Internet bots monitor news articles, blogs, forums, and other forms of Internet chatter. Words in the lexicon are assigned numeric values for emotional quantifiers such as duration, impact, immediacy, intensity, and others. The lexicon is dynamic, and changes according to shifts in emotional tension, and how humans communicate those changes using the Internet. As of 2008, there were about 300,000 keywords in the lexicon, along with emotional context,[2] which are fed into a computer-generated modelspace. However, many believe the predictions are vague and, at best, pseudoscientific.[3]

Predictions

Claimed hits

Misses

  • The Web Bot gained most of its notoriety for contributing to the 2012 phenomenon by predicting a cataclysm that would devastate the planet on 21 December 2012, possibly a reversing of Earth's magnetic poles or a small series of nuclear attacks leading up to a major attack during the year. The prediction did not call for a complete end of the world.[7][8][9]
  • Web Bot predicted that a massive earthquake would occur in December 2008 in Vancouver, Canada and the Pacific Northwest, but no such event happened.[10]
  • A prediction that the US dollar would completely collapse in 2011, and that Israel would bomb Iran, with the administration of U.S. President Barack Obama being thrown into major chaos.[11]

Reception

The History Channel has discussed Web Bot in its special Doomsday 2012 and on other shows that feature predictions about the end of the world, such as Nostradamus Effect.[12] A Globe and Mail journalist noted that "What interests me more than the bot's accuracy (of which I'm skeptical), is the relentless negativity of its projections.
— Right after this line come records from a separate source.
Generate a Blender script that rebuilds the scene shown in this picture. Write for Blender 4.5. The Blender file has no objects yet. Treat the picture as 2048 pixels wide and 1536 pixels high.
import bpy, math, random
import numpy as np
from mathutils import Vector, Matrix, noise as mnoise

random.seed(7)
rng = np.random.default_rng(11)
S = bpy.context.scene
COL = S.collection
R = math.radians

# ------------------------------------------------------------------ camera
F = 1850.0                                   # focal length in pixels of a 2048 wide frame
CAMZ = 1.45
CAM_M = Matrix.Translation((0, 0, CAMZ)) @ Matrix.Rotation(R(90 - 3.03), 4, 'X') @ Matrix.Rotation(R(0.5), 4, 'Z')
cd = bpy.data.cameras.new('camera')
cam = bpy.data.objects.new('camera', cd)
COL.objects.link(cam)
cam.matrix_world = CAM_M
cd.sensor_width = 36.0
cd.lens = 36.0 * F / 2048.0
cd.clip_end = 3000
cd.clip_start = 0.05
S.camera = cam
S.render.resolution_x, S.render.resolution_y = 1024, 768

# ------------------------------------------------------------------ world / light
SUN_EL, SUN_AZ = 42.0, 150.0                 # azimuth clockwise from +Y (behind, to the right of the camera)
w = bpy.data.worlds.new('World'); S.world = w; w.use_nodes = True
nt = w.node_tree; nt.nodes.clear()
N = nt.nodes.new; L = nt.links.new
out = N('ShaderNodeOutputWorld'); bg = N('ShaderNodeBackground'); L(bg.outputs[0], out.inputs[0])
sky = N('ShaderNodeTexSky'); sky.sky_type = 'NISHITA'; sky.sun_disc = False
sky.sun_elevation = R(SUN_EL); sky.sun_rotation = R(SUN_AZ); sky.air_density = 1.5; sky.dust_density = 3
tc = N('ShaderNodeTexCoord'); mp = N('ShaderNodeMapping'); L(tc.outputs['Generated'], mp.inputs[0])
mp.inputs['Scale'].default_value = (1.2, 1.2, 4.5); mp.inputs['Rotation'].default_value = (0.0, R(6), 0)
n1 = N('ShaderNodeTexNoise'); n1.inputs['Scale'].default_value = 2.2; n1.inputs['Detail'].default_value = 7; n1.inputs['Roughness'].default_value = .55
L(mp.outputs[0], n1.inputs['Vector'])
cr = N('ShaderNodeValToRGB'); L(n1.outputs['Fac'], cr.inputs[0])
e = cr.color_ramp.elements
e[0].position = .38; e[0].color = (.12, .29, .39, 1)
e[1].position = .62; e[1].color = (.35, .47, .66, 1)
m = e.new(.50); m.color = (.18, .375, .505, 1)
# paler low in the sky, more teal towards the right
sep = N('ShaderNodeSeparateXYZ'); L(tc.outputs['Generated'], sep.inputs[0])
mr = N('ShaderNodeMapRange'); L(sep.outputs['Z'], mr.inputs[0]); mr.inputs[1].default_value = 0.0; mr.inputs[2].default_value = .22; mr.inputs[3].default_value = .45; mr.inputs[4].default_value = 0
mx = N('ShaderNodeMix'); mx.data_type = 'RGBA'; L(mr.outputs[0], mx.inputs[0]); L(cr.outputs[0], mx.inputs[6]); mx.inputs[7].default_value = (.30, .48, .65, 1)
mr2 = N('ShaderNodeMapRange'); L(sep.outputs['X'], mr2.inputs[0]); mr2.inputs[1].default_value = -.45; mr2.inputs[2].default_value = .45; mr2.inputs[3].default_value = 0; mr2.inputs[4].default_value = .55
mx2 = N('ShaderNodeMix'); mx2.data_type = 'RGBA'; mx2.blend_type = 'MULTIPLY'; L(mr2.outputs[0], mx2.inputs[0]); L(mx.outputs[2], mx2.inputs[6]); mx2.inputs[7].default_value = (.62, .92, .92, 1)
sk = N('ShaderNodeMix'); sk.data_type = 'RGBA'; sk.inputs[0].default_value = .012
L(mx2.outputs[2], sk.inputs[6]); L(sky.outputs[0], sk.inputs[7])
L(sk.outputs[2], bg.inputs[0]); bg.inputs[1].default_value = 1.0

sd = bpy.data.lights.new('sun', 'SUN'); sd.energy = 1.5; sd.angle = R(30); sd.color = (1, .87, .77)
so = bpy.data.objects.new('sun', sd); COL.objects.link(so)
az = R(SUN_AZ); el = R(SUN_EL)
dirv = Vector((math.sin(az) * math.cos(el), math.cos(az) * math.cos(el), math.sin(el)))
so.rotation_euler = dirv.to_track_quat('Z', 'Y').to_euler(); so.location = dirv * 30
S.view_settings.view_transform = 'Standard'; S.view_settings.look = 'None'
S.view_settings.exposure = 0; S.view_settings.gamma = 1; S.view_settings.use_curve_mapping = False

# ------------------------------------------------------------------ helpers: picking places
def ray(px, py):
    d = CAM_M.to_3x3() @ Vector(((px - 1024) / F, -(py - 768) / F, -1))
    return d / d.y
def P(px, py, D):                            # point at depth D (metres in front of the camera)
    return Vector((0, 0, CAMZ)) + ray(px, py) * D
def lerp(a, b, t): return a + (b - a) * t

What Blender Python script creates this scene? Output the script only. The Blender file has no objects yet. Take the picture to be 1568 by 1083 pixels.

According to the bot, the future is always bleak and steadily worsening."[10] Tom Chivers in the Daily Telegraph notes three criticisms of the project: "the internet might plausibly reveal group knowledge about the stock market or, conceivably, terror attacks [but] it would be no more capable of predicting a natural disaster than would a Google search, ... the predictions are so vague as to be meaningless, [and] the prophecies become self-distorting."[1]